COUNTER ACTION: ‘CONFESSIONS OF AN AEROPLANE FARTER’ TOP-NOTCH DIY POST-PUNK SHENANIGANS FROM TED MILTON

This edition's vinyl shaped missive is a wonderfully unhinged slice of oddball DIY post punk…

COUNTER ACTION: ‘CONFESSIONS OF AN AEROPLANE FARTER’ TOP-NOTCH DIY POST-PUNK SHENANIGANS FROM TED MILTON

This edition's vinyl shaped missive is a wonderfully unhinged slice of oddball DIY post punk…

Each week our resident ‘man of mystery’ (alright he works in a record shop) chooses to shine his vinyl shaped spotlight on a dimly lit corner of that wonderful world of ‘7”s, 12”s, LPs etc. that we call, err, records. The records chosen needn’t cost an arm and a leg, be especially rare, or even be so obscure that you out there in ‘normal land’ are like never-ever-ever going to find one – in fact, they don’t have to be good at all (although that does help). No, our record shop employee has a far more noble aim – namely to celebrate the seldom-celebrated, to tell the story of a record with a story to tell – no genre shall go unturned, after all, a tune, is a tune, is a tune...

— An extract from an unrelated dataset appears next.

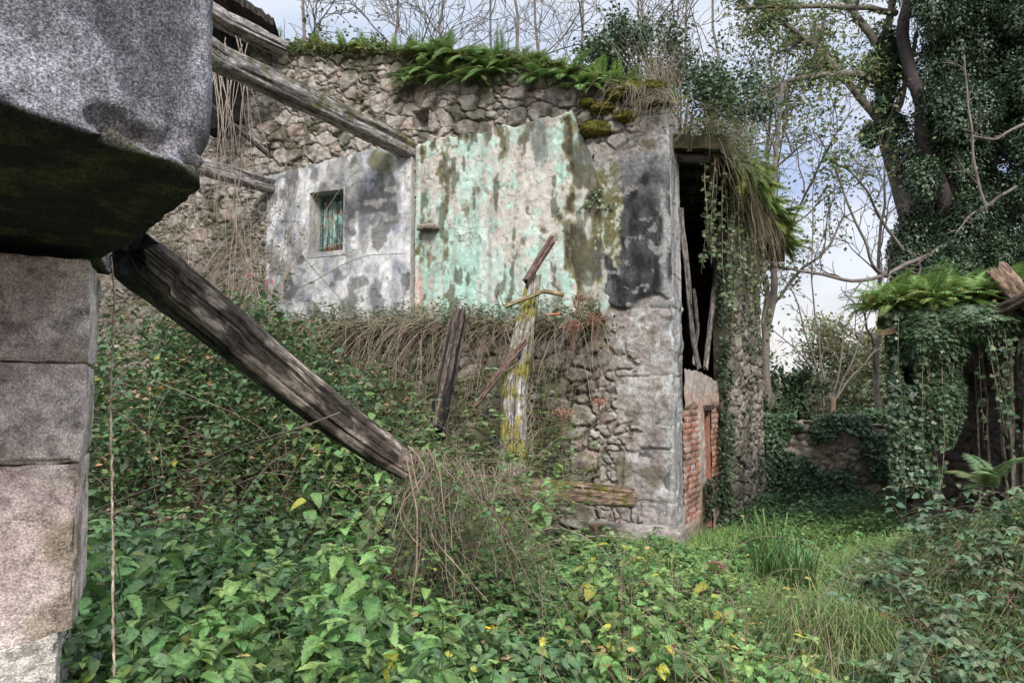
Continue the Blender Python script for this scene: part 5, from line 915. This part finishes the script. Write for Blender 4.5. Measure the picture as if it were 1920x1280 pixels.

This edition's vinyl shaped missive is this wonderfully unhinged slice of oddball DIY post punk...

Ted who?

Born in the UK but raised overseas, Ted had been hovering on the fringes of popular culture (or rather not-so-popular) in one form or another since the early ‘60s – dipping his cultural toe into the world of performance poetry, music and even a little bit of puppetry on the side. In the ‘80s he released a string of toe-curlingly, avant-but-really-quite-good-mutant-jazz-records (with help from a variety of fellow sonic-travellers that is) under the name Blurt, rewind to 1979 however, and Ted was taking on the world on his own,…..wi ’nowt but an acoustic guitar to his name…

What’s it all about?

Self-released in 1979 in a tiny run of just 200 copies this wonderfully unhinged slice of acoustic, (err let’s call it) post-punk stream of consciousness is a curio indeed. Credited to Ted Milton and Mr Pugh’s Puppet Theatre (more of which later) it’s a 2-track 7” single packed in a 12” sleeve with free sick bag for good measure. Was this a comment on the psychological turbulence caused by a quick listen to the title track ‘Aeroplane’ or was it a wry comment on the possible need for said bag once the record had ended? Who knows, but if your interest isn’t piqued by a record called ‘Confessions Of An Aeroplane Farter / I Don’t Want To Go To Poo-Poo!’ then, well let’s just say you’ve been mentally crossed off my Christmas card list…..over to you Ted…

Unhinged ain’t the word…..over the course of six-or-so minutes Milton ‘free-styles/word-associates’ astride a two-chord chug-a-thon, contained within are moments of sheer Arthur Janov inspired ego-shredding, “I HATE HITCHIKERS” rubbing shoulders with some more common or garden existential angst, “when I fart the sky bleeds” not forgetting the positively conspiratorial, “implant transistors in the brains of the masses”!

Unbelievably Ted would take this ‘show’ on the road (that’s the Mr Pugh’s Puppet Theatre bit) and perform to unsuspecting primary schools and women’s institutes (we can only surmise what flower posy Ted would have been presented with come the evening’s end?), needless to say said schools and W.I’s got a little hot under the collar once they realised they’d been duped – the reverse of the sleeve shows a decidedly angry letter written by a school principal after Ted put on one of his shows, “I am ashamed that such a performance would have taken place in the college in which I am principal”

What’s on the flip?

You may think you’ve been short-changed once you realise that ‘I Don’t Want To Go Poo-Poo’ extemporises a different lyric over what is essentially the same two chord rant but ye of little faith, over its six minute duration Ted asks, “why is the world tiled?” before proffering the following sage advice, “what a revolting four-letter word is L-O-V-E”

Our mystery record shop man would like to point out that, whilst it may well be a record that you don’t want to play often, in fact it may well be a record you never want to hear again, but Ted’s 1979 7” guttural missive with free sick bag was the sweetcorn in the turd in a week of dreary indie also rans, stereotypical rockist manoeuvres and shite-lite pop – we could do with some more of this in 2017 – so…..for those about to Ted we salute you!